Hacker News new | ask | show | jobs
by ip26 2667 days ago
Suddenly it strikes me that one fix might be eliminating international subsidiaries. It's possible it would be hard to enforce in practice, but the crux of the problem is the absence of a competitive relationship & autonomy between these supposedly independent companies.
2 comments

The obvious solution is to eliminate corporation tax and shift it to areas that are harder to avoid such as dividends, capital gains and land value.
Sounds very reasonable. I'm sure there's a catch, but I don't see where it is.

Taxing a business looks like a weird thing to do: a business can only spend money on business-related stuff pretty much by definition.

In order for money to be spent on non-busines things, it should be paid out as a salary, dividends or something like that which we know how to tax pretty well.

I'm certainly missing something, but what?

Not an economist so I don't know the official reason. But a corporation can theoretically accumulate profits indefinitely without making a payout, while governments need stable yearly revenue.

Maybe more material from a public policy point of view is that we like to tax different things at different rates, to favor or disfavor spending on various things. Hard to tax a salary based on what the employer spent their money on.

A corporation could accumulate although I expect shareholders would stop that fairly quickly.

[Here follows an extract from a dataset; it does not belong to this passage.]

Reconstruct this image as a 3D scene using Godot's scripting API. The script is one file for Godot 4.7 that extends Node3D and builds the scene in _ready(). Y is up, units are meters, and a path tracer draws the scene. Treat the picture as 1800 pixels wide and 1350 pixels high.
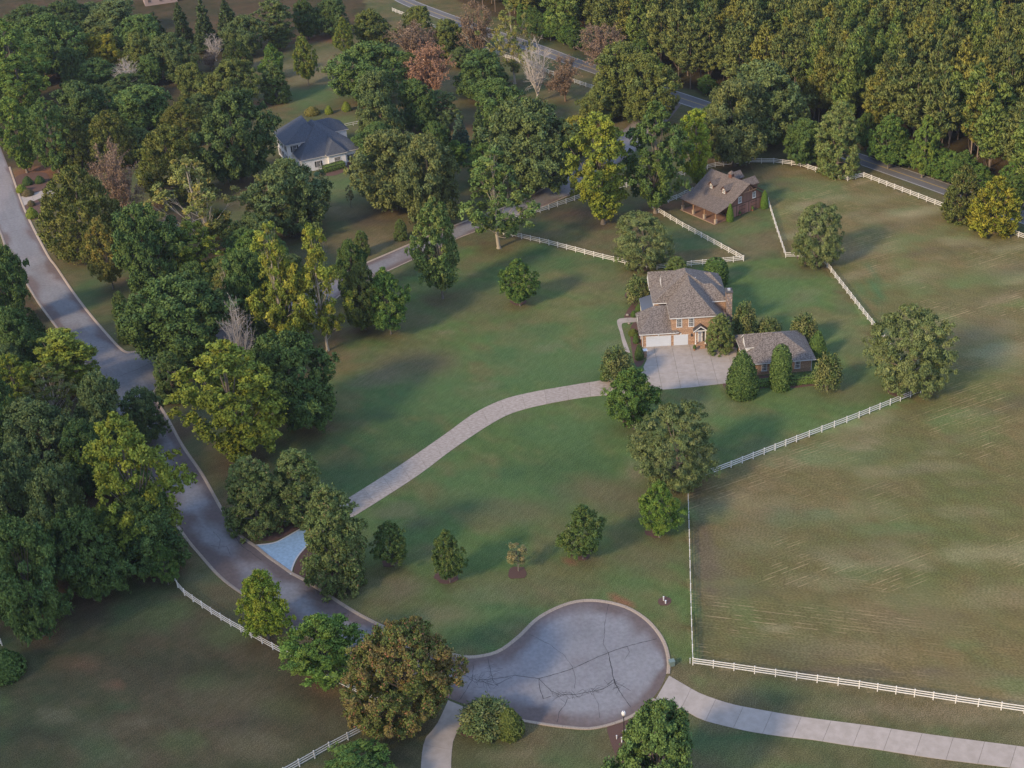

You could still implement Pigovian taxes such as fuel or alcohol duties.

There's many valid reasons for accumulating profits, such as planning buyouts or expansions. That being said, sometimes it can be done for reasons such as waiting for a preferable tax regime. Due to that, some countries have a separate accumulated earnings tax that is similar to individual wealth taxes to disincentivize accumulating without a business purpose.
Or stop taxing "profits" but tax every transaction on its total amount, that would also end a lot of "tax niches"
We already have VAT or sales tax.
> Or stop taxing "profits"

By "profits" I meant to stop business being able to claim expenses and reduce the tax. We could replace complex taxation scheme only-on-positive-profit with a simple 1% (for example) tax on all transfers, on the total amount, no matter what is the purpose of the money transfer

That incentivizes the creation of vertically-integrated conglomerates over small companies, in order to reduce the number of transactions; is that what you want to foster?
You need to take into account all the simplification it would imply in tax collection / paperwork / regulations etc. The cost of our current ways of taxing wealth and profits is huge
The trouble with that is it will penalise low margin businesses, Apple could easily afford it on their 30% margin but a budget PC maker with a 3% margin would struggle.
Small businesses are already penalized by our current laws and ways of taxing profits. I believe the alternative I am proposing (that will never come to reality) is easier for everyone
You mean like VAT/GST.
Not like GST : it would be on all transactions in the legal currency, including B2B. There wouldn't be an artificial difference between "businesses" and "customers"

Not like VAT : VAT is way more complex and expenses are deducted at each step

So cheaper for large integrated companies? Sounds like it'd really hurt competitors starting up.
It would kill any business with a long supply chain, the only manufacturers left would be the ones where ore arrives at one end of the factory and finished goods come out of the other end.
It would be cheaper for everyone because of tax simplifications. Current system is already unfair to a lot of group of people, including small businesses. And large company also have money transfers so I am not sure to understand the example unless we go into the specifics a little bit more
How does that help France? Those taxes would still be paid in Ireland.
> one fix might be eliminating international subsidiaries

I believe that means "no multinational companies" - one could certainly argue for that, but it's a much bigger discussion. And I think you would have to end up forbidding citizens (residents? how does it work when you move countries?) of country A owning shares of company in country B if you really wanted that to work.